• _Brief_: Can you find the lines of the listing that include "scene" and copy every one?

• _Given data_:
──────
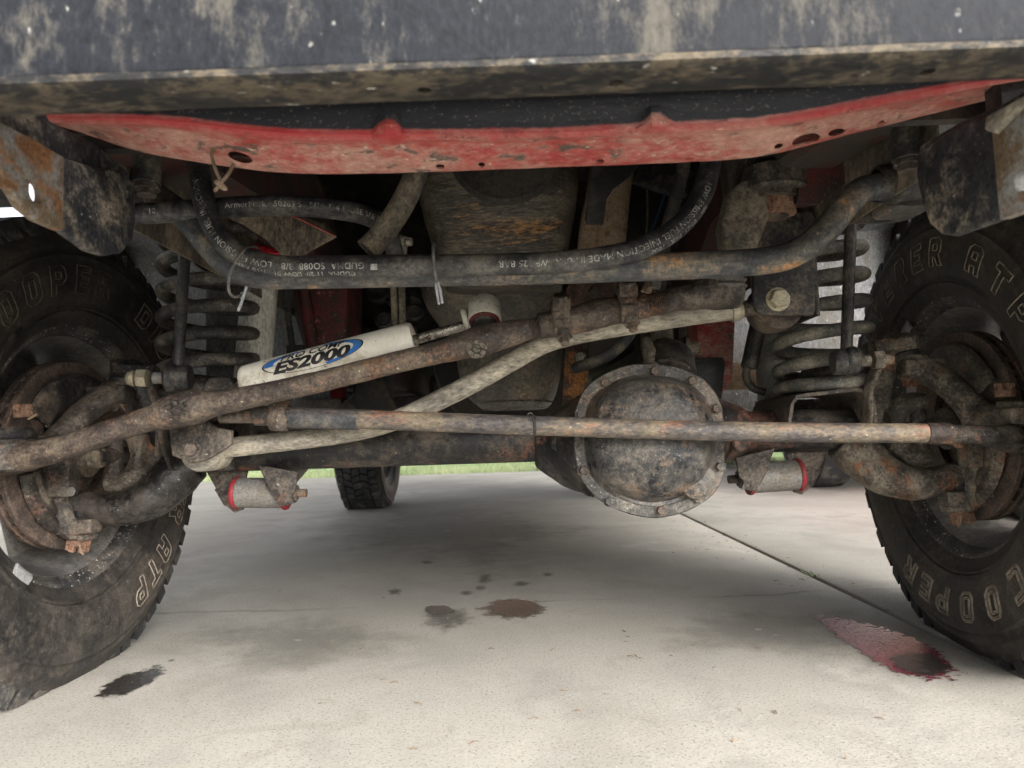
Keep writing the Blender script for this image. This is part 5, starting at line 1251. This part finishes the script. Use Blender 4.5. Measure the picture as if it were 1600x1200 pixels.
──────
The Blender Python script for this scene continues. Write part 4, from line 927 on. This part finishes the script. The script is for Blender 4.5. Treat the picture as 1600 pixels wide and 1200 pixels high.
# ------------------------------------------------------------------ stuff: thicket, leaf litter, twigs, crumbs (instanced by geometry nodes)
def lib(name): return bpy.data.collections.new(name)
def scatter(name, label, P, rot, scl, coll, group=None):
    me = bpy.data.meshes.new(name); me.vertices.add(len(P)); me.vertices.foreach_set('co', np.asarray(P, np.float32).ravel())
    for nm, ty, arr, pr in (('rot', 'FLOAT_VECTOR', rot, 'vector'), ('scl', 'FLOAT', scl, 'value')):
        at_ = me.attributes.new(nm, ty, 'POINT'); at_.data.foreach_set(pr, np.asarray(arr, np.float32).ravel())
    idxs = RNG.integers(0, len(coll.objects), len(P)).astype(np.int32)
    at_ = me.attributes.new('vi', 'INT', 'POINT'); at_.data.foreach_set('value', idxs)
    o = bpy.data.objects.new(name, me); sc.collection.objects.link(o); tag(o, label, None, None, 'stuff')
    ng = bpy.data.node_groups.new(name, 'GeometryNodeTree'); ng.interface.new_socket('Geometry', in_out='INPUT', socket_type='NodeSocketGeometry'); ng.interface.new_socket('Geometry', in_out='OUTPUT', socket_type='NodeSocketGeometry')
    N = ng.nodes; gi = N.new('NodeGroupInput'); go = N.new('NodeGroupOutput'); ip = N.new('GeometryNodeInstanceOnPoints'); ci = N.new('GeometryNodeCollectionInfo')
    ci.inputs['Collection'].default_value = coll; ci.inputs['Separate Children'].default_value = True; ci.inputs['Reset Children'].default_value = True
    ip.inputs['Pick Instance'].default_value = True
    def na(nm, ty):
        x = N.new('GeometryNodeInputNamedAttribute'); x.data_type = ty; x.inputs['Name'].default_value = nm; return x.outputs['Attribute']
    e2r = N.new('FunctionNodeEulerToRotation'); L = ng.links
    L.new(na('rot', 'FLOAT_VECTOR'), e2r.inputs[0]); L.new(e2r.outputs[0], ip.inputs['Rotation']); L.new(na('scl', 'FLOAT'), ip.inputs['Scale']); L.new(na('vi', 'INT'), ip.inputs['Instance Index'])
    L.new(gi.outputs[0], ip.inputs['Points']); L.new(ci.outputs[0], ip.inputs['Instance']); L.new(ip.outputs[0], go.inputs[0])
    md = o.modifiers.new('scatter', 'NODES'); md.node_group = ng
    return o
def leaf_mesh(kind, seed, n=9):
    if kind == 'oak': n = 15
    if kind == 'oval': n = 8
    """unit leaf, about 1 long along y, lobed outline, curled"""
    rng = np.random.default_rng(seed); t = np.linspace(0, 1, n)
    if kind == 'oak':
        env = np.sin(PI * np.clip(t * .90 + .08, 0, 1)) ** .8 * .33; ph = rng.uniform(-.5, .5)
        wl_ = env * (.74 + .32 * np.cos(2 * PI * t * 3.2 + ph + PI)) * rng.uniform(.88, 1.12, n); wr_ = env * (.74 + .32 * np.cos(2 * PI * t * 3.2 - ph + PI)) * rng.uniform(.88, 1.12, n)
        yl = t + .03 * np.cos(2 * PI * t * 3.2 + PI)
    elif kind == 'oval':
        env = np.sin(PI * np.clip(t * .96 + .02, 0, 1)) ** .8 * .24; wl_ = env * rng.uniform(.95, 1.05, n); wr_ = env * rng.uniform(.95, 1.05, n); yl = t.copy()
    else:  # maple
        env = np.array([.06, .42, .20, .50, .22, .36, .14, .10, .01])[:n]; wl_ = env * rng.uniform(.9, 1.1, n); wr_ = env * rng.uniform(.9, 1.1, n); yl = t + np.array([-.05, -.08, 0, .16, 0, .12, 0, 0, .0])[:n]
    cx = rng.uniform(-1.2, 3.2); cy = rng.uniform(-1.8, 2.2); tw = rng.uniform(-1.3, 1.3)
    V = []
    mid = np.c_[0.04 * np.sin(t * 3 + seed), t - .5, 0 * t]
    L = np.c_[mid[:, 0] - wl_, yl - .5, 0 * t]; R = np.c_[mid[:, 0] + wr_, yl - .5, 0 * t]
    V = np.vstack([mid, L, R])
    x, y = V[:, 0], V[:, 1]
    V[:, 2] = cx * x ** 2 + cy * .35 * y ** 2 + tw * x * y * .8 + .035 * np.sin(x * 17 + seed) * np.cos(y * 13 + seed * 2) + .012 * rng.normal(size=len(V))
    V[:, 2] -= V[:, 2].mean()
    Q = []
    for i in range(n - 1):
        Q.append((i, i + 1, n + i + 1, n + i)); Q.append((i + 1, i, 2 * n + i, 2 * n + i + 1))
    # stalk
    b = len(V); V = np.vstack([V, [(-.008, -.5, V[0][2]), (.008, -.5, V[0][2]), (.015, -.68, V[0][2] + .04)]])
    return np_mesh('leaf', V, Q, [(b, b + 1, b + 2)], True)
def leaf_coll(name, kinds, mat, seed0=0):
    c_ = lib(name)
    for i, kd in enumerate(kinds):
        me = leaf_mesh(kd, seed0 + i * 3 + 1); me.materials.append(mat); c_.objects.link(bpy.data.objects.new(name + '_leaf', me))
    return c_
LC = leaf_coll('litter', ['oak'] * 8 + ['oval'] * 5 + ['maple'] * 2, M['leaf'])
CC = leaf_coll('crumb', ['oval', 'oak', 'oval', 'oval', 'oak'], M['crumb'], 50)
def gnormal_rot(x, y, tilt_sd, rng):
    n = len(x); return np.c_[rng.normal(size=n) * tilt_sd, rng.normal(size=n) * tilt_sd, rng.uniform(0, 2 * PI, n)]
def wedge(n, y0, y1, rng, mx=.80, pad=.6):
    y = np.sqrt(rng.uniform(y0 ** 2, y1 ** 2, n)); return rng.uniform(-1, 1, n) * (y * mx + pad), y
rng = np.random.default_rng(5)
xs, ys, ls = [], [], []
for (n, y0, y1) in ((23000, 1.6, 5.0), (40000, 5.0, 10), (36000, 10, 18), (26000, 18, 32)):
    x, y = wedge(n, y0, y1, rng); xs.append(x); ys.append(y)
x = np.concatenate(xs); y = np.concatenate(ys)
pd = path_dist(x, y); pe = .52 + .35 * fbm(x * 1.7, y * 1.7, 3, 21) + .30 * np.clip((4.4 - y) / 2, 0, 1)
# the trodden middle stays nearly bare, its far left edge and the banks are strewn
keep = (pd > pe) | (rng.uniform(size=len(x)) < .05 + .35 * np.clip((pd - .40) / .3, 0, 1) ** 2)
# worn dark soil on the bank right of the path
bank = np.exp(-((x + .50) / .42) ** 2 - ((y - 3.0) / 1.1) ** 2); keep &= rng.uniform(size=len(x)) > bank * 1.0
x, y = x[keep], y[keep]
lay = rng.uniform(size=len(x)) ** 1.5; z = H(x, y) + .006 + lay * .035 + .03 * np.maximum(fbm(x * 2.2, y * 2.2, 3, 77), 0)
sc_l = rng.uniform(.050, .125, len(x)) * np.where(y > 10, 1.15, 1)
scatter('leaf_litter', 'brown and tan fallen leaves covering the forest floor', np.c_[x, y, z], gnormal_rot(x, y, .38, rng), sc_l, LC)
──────
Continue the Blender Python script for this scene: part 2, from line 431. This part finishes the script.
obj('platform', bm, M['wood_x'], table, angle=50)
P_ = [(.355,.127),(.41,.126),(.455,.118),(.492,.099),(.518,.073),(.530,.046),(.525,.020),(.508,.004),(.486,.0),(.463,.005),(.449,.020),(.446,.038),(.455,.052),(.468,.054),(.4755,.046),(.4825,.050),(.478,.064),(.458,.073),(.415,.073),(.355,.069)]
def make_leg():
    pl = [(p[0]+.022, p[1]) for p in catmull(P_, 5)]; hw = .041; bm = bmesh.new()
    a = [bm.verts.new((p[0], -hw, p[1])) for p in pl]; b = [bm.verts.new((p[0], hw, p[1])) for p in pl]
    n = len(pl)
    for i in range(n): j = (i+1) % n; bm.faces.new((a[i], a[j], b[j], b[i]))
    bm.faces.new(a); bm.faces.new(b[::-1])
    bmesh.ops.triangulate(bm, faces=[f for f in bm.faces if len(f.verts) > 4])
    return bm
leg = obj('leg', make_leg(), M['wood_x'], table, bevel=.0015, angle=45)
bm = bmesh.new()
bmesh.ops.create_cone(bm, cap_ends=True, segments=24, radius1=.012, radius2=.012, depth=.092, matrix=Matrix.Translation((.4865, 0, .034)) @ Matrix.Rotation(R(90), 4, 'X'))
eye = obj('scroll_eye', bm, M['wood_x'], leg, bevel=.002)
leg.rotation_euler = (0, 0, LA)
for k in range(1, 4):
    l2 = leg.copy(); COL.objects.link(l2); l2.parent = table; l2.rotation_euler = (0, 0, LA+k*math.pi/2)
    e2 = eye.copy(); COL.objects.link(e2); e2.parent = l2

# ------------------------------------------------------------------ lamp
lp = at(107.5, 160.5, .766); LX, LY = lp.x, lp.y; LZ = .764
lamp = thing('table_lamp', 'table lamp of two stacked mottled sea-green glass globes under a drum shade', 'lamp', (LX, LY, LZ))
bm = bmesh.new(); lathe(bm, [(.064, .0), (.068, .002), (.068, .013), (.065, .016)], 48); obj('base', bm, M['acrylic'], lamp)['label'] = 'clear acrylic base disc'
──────
• _Written answer_:
The Blender Python script for this scene continues. Write part 4, from line 927 on. This part finishes the script. The script is for Blender 4.5. Treat the picture as 1600 pixels wide and 1200 pixels high.
Continue the Blender Python script for this scene: part 2, from line 431. This part finishes the script.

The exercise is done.